### Your goal
Print the lines of the data, starting with the first, up to and including the line where "struct('baseboard_corridor_left', bs, RUST)" appears.

#### Data for this exercise

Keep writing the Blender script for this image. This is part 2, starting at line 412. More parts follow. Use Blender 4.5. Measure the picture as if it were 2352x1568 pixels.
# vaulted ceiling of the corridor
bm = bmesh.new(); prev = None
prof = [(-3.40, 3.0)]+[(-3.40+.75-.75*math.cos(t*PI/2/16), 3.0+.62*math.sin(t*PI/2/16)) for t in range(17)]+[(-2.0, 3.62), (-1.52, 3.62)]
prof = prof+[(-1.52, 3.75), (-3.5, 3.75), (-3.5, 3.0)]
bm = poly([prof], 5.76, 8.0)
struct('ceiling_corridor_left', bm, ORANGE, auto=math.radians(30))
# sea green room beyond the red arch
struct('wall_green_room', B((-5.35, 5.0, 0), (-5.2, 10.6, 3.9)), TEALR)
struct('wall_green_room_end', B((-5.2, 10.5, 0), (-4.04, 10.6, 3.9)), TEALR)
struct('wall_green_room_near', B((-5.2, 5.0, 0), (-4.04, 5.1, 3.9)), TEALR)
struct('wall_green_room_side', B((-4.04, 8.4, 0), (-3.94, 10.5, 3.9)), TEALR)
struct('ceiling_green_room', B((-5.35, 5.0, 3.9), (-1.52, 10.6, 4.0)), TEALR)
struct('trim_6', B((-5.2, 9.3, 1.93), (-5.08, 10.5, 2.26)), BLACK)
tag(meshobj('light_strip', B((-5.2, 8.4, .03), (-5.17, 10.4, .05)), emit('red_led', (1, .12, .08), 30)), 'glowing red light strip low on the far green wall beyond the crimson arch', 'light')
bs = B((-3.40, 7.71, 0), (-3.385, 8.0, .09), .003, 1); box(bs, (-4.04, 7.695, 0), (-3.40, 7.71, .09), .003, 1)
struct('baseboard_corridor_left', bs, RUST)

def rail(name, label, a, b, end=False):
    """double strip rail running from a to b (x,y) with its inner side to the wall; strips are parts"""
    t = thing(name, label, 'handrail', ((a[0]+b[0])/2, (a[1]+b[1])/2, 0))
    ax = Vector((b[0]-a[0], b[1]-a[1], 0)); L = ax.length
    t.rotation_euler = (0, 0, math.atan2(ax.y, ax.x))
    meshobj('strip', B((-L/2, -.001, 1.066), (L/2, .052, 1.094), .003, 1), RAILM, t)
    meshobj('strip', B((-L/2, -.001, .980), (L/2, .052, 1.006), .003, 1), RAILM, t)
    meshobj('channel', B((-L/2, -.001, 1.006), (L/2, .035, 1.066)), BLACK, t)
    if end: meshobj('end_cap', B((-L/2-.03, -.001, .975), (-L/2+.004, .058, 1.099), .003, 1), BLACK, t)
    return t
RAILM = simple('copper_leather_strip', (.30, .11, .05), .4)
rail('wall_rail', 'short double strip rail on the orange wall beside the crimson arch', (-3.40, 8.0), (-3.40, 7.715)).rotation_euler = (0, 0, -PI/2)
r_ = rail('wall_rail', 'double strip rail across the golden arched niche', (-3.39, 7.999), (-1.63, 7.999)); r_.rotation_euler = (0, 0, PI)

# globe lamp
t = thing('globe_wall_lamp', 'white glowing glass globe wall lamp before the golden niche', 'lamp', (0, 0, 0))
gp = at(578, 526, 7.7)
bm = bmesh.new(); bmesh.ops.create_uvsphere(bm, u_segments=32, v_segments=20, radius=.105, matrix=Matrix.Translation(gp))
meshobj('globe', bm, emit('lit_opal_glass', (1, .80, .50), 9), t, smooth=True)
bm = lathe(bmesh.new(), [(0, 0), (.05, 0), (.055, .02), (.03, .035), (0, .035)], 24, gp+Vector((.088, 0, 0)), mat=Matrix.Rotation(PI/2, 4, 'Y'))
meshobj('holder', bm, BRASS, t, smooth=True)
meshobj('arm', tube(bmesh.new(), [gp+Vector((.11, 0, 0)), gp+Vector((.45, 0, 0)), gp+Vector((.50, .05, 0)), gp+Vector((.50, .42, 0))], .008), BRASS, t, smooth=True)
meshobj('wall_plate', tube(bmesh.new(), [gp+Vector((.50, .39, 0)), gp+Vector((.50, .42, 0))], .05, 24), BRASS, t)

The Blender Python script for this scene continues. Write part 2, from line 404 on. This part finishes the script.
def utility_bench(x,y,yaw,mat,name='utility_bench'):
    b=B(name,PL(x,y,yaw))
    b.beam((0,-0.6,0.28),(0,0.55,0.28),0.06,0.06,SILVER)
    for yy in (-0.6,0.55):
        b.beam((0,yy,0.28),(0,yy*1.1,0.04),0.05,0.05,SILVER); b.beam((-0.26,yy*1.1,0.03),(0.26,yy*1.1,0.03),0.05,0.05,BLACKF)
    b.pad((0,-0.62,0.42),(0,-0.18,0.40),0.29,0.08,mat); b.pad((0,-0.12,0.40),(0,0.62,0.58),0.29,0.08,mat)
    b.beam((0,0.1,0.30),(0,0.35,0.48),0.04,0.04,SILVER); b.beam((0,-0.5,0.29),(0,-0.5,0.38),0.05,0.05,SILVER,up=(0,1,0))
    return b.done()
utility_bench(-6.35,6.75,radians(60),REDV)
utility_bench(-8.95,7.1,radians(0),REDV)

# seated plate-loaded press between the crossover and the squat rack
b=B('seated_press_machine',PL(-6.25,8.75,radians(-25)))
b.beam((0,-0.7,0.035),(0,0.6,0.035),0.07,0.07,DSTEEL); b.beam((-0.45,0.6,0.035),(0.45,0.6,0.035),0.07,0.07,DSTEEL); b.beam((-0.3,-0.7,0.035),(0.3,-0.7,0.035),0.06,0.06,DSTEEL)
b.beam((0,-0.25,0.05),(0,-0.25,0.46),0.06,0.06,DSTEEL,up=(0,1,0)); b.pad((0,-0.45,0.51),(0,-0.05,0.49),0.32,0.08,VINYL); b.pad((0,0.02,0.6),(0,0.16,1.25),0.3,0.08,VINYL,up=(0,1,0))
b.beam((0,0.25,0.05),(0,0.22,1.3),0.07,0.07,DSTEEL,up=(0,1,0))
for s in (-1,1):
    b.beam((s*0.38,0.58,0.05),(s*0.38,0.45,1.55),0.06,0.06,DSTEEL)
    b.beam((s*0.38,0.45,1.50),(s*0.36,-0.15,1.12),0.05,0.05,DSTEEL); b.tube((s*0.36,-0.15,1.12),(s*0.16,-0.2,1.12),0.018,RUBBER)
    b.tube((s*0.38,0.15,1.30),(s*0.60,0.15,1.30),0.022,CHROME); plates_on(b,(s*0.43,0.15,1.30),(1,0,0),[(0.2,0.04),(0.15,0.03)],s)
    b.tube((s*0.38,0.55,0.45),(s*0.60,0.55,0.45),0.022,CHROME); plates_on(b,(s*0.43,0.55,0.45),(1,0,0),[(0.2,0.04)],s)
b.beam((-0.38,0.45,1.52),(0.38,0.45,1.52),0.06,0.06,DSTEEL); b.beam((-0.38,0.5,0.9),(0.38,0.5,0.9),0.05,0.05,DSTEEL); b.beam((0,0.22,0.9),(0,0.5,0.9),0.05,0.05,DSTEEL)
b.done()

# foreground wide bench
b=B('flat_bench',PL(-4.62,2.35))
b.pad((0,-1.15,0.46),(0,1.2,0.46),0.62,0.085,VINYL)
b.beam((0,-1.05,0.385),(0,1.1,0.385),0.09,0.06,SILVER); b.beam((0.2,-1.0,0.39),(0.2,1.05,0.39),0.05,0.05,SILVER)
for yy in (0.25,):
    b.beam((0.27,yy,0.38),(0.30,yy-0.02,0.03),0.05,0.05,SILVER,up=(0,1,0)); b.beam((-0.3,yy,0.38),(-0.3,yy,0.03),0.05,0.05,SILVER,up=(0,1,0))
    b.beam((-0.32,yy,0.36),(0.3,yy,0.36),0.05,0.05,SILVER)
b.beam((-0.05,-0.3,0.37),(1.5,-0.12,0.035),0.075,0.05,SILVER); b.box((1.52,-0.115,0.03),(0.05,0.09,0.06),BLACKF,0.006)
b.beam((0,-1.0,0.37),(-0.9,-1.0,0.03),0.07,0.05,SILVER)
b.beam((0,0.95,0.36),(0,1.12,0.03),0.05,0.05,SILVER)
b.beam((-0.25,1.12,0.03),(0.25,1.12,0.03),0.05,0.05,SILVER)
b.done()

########

### Output of the task
Keep writing the Blender script for this image. This is part 2, starting at line 412. More parts follow. Use Blender 4.5. Measure the picture as if it were 2352x1568 pixels.
# vaulted ceiling of the corridor
bm = bmesh.new(); prev = None
prof = [(-3.40, 3.0)]+[(-3.40+.75-.75*math.cos(t*PI/2/16), 3.0+.62*math.sin(t*PI/2/16)) for t in range(17)]+[(-2.0, 3.62), (-1.52, 3.62)]
prof = prof+[(-1.52, 3.75), (-3.5, 3.75), (-3.5, 3.0)]
bm = poly([prof], 5.76, 8.0)
struct('ceiling_corridor_left', bm, ORANGE, auto=math.radians(30))
# sea green room beyond the red arch
struct('wall_green_room', B((-5.35, 5.0, 0), (-5.2, 10.6, 3.9)), TEALR)
struct('wall_green_room_end', B((-5.2, 10.5, 0), (-4.04, 10.6, 3.9)), TEALR)
struct('wall_green_room_near', B((-5.2, 5.0, 0), (-4.04, 5.1, 3.9)), TEALR)
struct('wall_green_room_side', B((-4.04, 8.4, 0), (-3.94, 10.5, 3.9)), TEALR)
struct('ceiling_green_room', B((-5.35, 5.0, 3.9), (-1.52, 10.6, 4.0)), TEALR)
struct('trim_6', B((-5.2, 9.3, 1.93), (-5.08, 10.5, 2.26)), BLACK)
tag(meshobj('light_strip', B((-5.2, 8.4, .03), (-5.17, 10.4, .05)), emit('red_led', (1, .12, .08), 30)), 'glowing red light strip low on the far green wall beyond the crimson arch', 'light')
bs = B((-3.40, 7.71, 0), (-3.385, 8.0, .09), .003, 1); box(bs, (-4.04, 7.695, 0), (-3.40, 7.71, .09), .003, 1)
struct('baseboard_corridor_left', bs, RUST)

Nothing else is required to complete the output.